25
de setembro de 2013 | N° 17564
MARTHA
MEDEIROS
Coragem para ter medo
Saí tão
comovida do espetáculo TôTatiando, que a cantora Zélia Duncan apresentou
durante o Porto Alegre em Cena, que não posso deixar de falar dele, até porque
me parece necessário fazer um barulho em torno. O Brasil inteiro merece
assistir a um produto cultural dessa qualidade. Há muito tempo, eu não via algo
tão genial.
É show?
É teatro? É o quê?
Uma
combinação de ambos. Um encontro empolgante do cênico com o musical, do simples
com o sofisticado. Todas as canções são de autoria do inspirado Luiz Tatit,
fundador do vanguardista Grupo Rumo, que surgiu em São Paulo nos anos 80. Zélia
se apropria de cada letra, de cada sílaba, de cada palavra, e as canta, as
conta, as encena e as faz levitarem até uma altura tão elevada, que a plateia
atinge uma espécie de entorpecimento.
Ficamos
completamente chapados por 60 minutos, extasiados com tanta beleza, tanto
lirismo, tanta graça. Quem precisa de drogas quando se tem arte pura ao
alcance?
O
espetáculo é incomum, mas o que ele transmite é comum. Não é fácil, e ao mesmo
tempo é fácil, sim. Não é óbvio, porém não há estranheza alguma que impeça a
comunicação. Luiz Tatit sempre escreveu sobre a singularidade mais prosaica do
ser humano, e aí chega Zélia e transforma tudo em encantamento. Circo. Poesia. “Sempre
quis o meu destino/ foi o meu destino que nunca me quis (...)/ Acho que ele foi
atrás de outro alguém/ Pois destino tem destino também”.
Ao
final da apresentação (ovacionada!), Zélia agradeceu à equipe e em especial à sua
diretora, a talentosa Regina Braga, admitindo: “Se encarei esse desafio, foi
porque a Regina me deu coragem para ter medo”.
A
que medo Zélia se refere? Provavelmente, o medo de sair da sua zona de conforto
e expandir seu talento (revelou-se uma excelente atriz, além da intérprete
afinadíssima que já sabíamos que era). O medo de oferecer ao público um produto
que se diferencia dos sucessos comerciais facilmente palatáveis.
O
medo de revelar a obra de um autor (o já citado Luiz Tatit) de quem a maioria
dos brasileiros nunca ouviu falar.
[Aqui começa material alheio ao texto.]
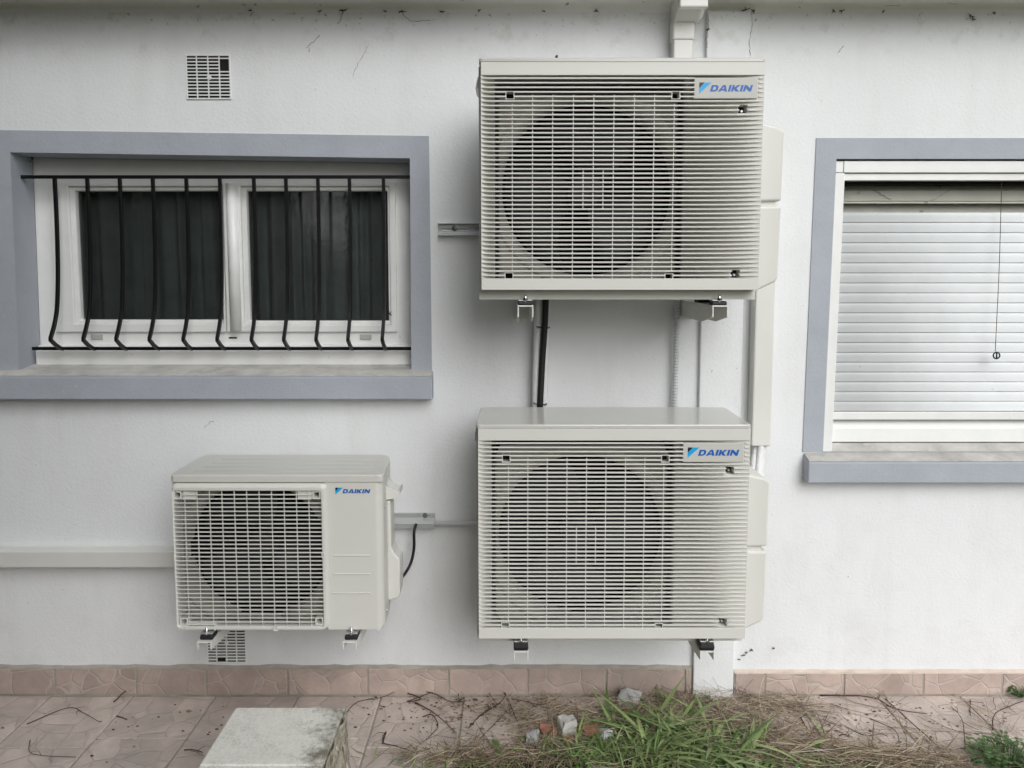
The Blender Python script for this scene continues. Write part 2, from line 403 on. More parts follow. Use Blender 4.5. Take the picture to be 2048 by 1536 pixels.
k0 = math.ceil((TER_X0 - xj) / TP)
cols = [xj + k * TP for k in range(k0, 60) if xj + k * TP < TER_X1]
for ci, x in enumerate(cols[:-1]):
    y = -.30 if (ci % 2) else -.355
    lay(x, x + TP, y, -.014)
    while y - TP > TER_Y - .01:
        lay(x, x + TP, y - TP, y); y -= TP

# ================================================================== HOUSE
house = thing('house', 'white rendered house wall with blue-grey window surrounds and overhanging eaves', 'house', (0, 0, 0))
TOP = 2.70
H1 = [at(22, 305, 0), at(820, 317, 0), at(823, 742, 0), at(40, 742, 0)]            # left opening: tl, tr, br, bl
H2 = [at(1672, 318, 0), None, None, at(1645, 903, 0)]                               # right opening
H2[1] = (2.52, H2[0][1]); H2[2] = (2.52, H2[3][1])
XL, XR = -5.0, 5.0
b = MB()
def face(pts): b.add([(x, 0, z) for x, z in pts], [tuple(range(len(pts)))])
for hl, hr, left, right in ((H1, H1, XL, None), (H2, H2, None, XR)): pass
face([(XL, -.1), (H1[3][0], -.1), H1[3], H1[0], (H1[0][0], TOP), (XL, TOP)])
face([H1[0], H1[1], (H1[1][0], TOP), (H1[0][0], TOP)])
face([(H1[3][0], -.1), (H1[2][0], -.1), H1[2], H1[3]])
face([(H1[2][0], -.1), (H2[3][0], -.1), H2[3], H2[0], (H2[0][0], TOP), (H1[1][0], TOP), H1[1], H1[2]])
face([H2[0], H2[1], (H2[1][0], TOP), (H2[0][0], TOP)])
face([(H2[3][0], -.1), (H2[2][0], -.1), H2[2], H2[3]])
face([(H2[2][0], -.1), (XR, -.1), (XR, TOP), (H2[1][0], TOP), H2[1], H2[2]])
b.box(XL, XR, .42, .45, -.1, TOP)                                                   # inner leaf, closes the wall
b.box(XL - .02, XL, 0, .45, -.1, TOP); b.box(XR, XR + .02, 0, .45, -.1, TOP)
b.build('wall', 'plaster_white', house)
# eaves: soffit with a rounded cove where it meets the wall, fascia and roof
EAVE = .17
prof = [(0, TOP - .012)] + [(-.03 * (1 - math.cos(t)), TOP - .012 + .03 * math.sin(t)) for t in [R(20), R(45), R(70)]] + [(-.035, TOP + .018), (-EAVE, TOP + .045), (-EAVE, TOP + .30), (.45, TOP + .62), (.45, TOP + .1), (.0, TOP + .1)]
MB().loft([[(x, y, z) for y, z in prof] for x in (XL - .3, XR + .3)]).build('soffit', 'eave_paint', house)
MB().box(XL - .3, XR + .3, -EAVE - .025, -EAVE - .001, TOP + .02, TOP + .22).build('fascia_board', 'white_pvc', house, .004)

def ring(bm_, outer, inner, y0, y1, mi=0):
    """flat ring between two 4-corner outlines in XZ, extruded y0..y1"""
    n = len(outer)
    vs = [(x, y0, z) for x, z in outer] + [(x, y0, z) for x, z in inner] + [(x, y1, z) for x, z in outer] + [(x, y1, z) for x, z in inner]
    fs = []
    for i in range(n):
        j = (i + 1) % n
        fs += [(i, j, n + j, n + i), (2 * n + i, 3 * n + i, 3 * n + j, 2 * n + j), (i, 2 * n + i, 2 * n + j, j), (n + i, n + j, 3 * n + j, 3 * n + i)]
    return bm_.add(vs, fs, mi)
def q(px0, px1, py0, py1, Y):
    """rectangle from pixel limits on plane Y -> x0, x1, z0, z1"""
    x0, _ = at(px0, (py0 + py1) / 2, Y); x1, _ = at(px1, (py0 + py1) / 2, Y)
    _, z1 = at(1024, py0, Y); _, z0 = at(1024, py1, Y)
    return x0, x1, z0, z1
def rect(x0, x1, z0, z1): return [(x0, z1), (x1, z1), (x1, z0), (x0, z0)]

# ---- left window
S1 = [(-2.055, 2.254), at(858, 272, -.004), at(864, 752, -.004), (-2.035, 1.30)]
win = MB()
FY = .135
F1o = [(H1[0][0] - .0, H1[0][1] - .0), H1[1], H1[2], H1[3]]
F1i = rect(*q(107, 788, 368, 660, FY))
win = ring(MB(), F1o, F1i, FY, FY + .07).build('window', 'white_pvc', house, .003)
# painted surround and splayed reveal are one coat of render
S1[2] = (S1[2][0], H1[2][1] - .0006); S1[3] = (S1[3][0], H1[3][1] - .0006)
sb = ring(MB(), S1, H1, -.005, FY)
sb.build('window_surround', 'grey_blue_paint', house, .002)
sx0, sx1 = S1[3][0] - .02, at(864, 770, -.06)[0]
zt, zb = at(400, 754, -.06)[1], at(400, 799, -.06)[1]
MB().loft([[(x, -.062, zb), (x, -.062, zt), (x, .0, H1[3][1] + .001), (x, .0, zb)] for x in (sx0, sx1)]).build('window_sill', 'grey_blue_paint', house, .004)
MB().loft([[(x, -.058, zt + .0055), (x, .0, H1[3][1] + .006), (x, .0, H1[3][1] + .003), (x, -.058, zt + .0025)] for x in (sx0 + .004, sx1 - .004)]).build('sill_weathering', 'sill_top', house)
MB().loft([[(x, 0, H1[3][1] + .005), (x, FY, H1[3][1] + .022), (x, FY, H1[3][1] - .02), (x, 0, H1[3][1] - .02)] for x in (H1[3][0] + .001, H1[2][0] - .001)]).build('sill_weathering', 'sill_top', house)
# threshold board under the frame
x0, x1, z0, z1 = q(80, 822, 700, 731, .105)
MB().box(H1[3][0] + .012, H1[2][0] - .01, .085, FY + .02, z0 + .004, z1).build('threshold', 'white_pvc', win, .003)
MB().box(H1[3][0] + .012, H1[2][0] - .01, .10, FY + .02, z1 + .001, z1 + .02).build('threshold', 'white_pvc', win, .006)
MB().box(H1[3][0] + .005, H1[2][0] - .005, .11, FY + .03, z0 - .012, z0 + .003).build('shadow_gap', 'shadow_gap', win)
def sash(o, i, g, y):
    s = ring(MB(), rect(*o), rect(*i), y, y + .06)
    s = s.build('sash', 'white_pvc', win, .004)
    bd = ring(MB(), rect(i[0] - .001, i[1] + .001, i[2] - .001, i[3] + .001), rect(*g), y + .012, y + .05).build('glazing_bead', 'white_pvc', win, .005)
    MB().box(g[0] - .01, g[1] + .01, y + .035, y + .04, g[2] - .01, g[3] + .01).build('pane', 'obscure_glass', win)
SY = .122
sash(q(104, 447, 364, 664, SY), q(142, 444, 372, 648, SY), q(152, 440, 381, 640, SY), SY)
sash(q(449, 792, 364, 664, SY), q(484, 780, 372, 650, SY), q(494, 775, 381, 642, SY), SY)
x0, x1, z0, z1 = q(452, 476, 366, 662, SY - .02)
MB().tube([((x0 + x1) / 2, SY + .004, z0), ((x0 + x1) / 2, SY + .004, z1)], (x1 - x0) / 2, 16).build('mullion_cover', 'white_pvc', win)
for pxa in ((183, 206), (720, 743)):
    x0, x1, z0, z1 = q(*pxa, 669, 679, FY)
    MB().box(x0, x1, FY - .006, FY + .002, z0, z1).build('drain_cap', 'grey_cap', win, .002)
x0, x1, z0, z1 = q(458, 474, 674, 677, FY)
MB().box(x0, x1, FY - .002, FY + .002, z0, z1).build('drain_slot', 'shadow_gap', win)

cu = MB(); NCU = 160
for (cx0, cx1) in ((-1.80, -1.15), (-1.09, -.45)):
    row = lambda z: [(cx0 + (cx1 - cx0) * i / NCU, .235 + .018 * math.sin(i * .42 + math.sin(i * .11) * 1.5) + .008 * math.sin(i * .17), z) for i in range(NCU + 1)]
    MB().loft([row(1.40), row(2.14)], cap=False, closed=False, smooth=True).build('curtain', 'curtain', win)
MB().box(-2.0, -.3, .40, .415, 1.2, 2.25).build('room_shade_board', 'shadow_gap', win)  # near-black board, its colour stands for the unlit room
# ---- burglar bars in front of the left window
gy = .055
gx0, gz_t = at(43, 354, gy); gx1 = H1[1][0] + .01
_, gz_b = at(440, 697, gy)
bars = thing('window_grille', 'black wrought iron burglar bars bowed out at the foot, across the left window', 'window bars', (-1.15, gy, gz_b))
hb = .0065
MB().box(gx0, gx1, gy - .006, gy + .006, gz_t - hb, gz_t + hb).build('rail', 'black_iron', bars, .001)
MB().box(H1[3][0] + .02, gx1 + .002, gy - .006, gy + .006, gz_b - hb, gz_b + hb).build('rail', 'black_iron', bars, .001)
tops = [110, 175, 240, 306, 373, 440, 508, 572, 636, 699, 767]
hgt = gz_t - gz_b
prof = [(0, 1.0), (0, .8), (-.004, .6), (-.010, .45), (-.018, .34), (-.030, .23), (-.052, .145), (-.080, .072), (-.082, .062), (-.052, .03), (-.024, .008), (-.004, -.004)]
path = smooth_path([(0, y, z * hgt) for y, z in prof[:8]], 4) + [Vector((0, y, z * hgt)) for y, z in prof[8:]]
rings = []
for i, p in enumerate(path):
    d = (path[min(i + 1, len(path) - 1)] - path[max(0, i - 1)]).normalized(); nn = Vector((0, d.z, -d.y))
    rings.append([tuple(p + Vector((sx * .0062, 0, 0)) + nn * (sy * .0062)) for sx, sy in ((-1, -1), (1, -1), (1, 1), (-1, 1))])
xs = [at(t, 372, gy)[0] for t in tops]
ob = MB().loft([[(xs[0] + x, gy + y, gz_b + z) for x, y, z in r] for r in rings]).build('bar', 'black_iron', bars, .001)
for x in xs[1:]:
    o = share(ob, 'bar', bars, bars.location + Vector((x - xs[0], 0, 0)))
    o.modifiers.new('bevel', 'BEVEL').width = .001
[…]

O medo de misturar gêneros (teatro, música,
recital) e criar algo novo a partir disso. Algo novo. Novo! O que pode ser mais
assustador do que o novo?
Costumamos
nos agarrar ao que é conhecido, a emoções reprisadas, à manutenção do já visto,
já feito – raramente arriscamos perder o chão sob nossos pés. Até que alguém dá
um salto mortal bem na nossa frente, e não se estatela, ao contrário, sobressai.
É quando dá vontade de ter coragem também. Coragem de sentir medo. E então
descobrir que o destino não nos abandonou como parecia. Só estava esperando que
a gente se tornasse mais merecedor de seu sorriso.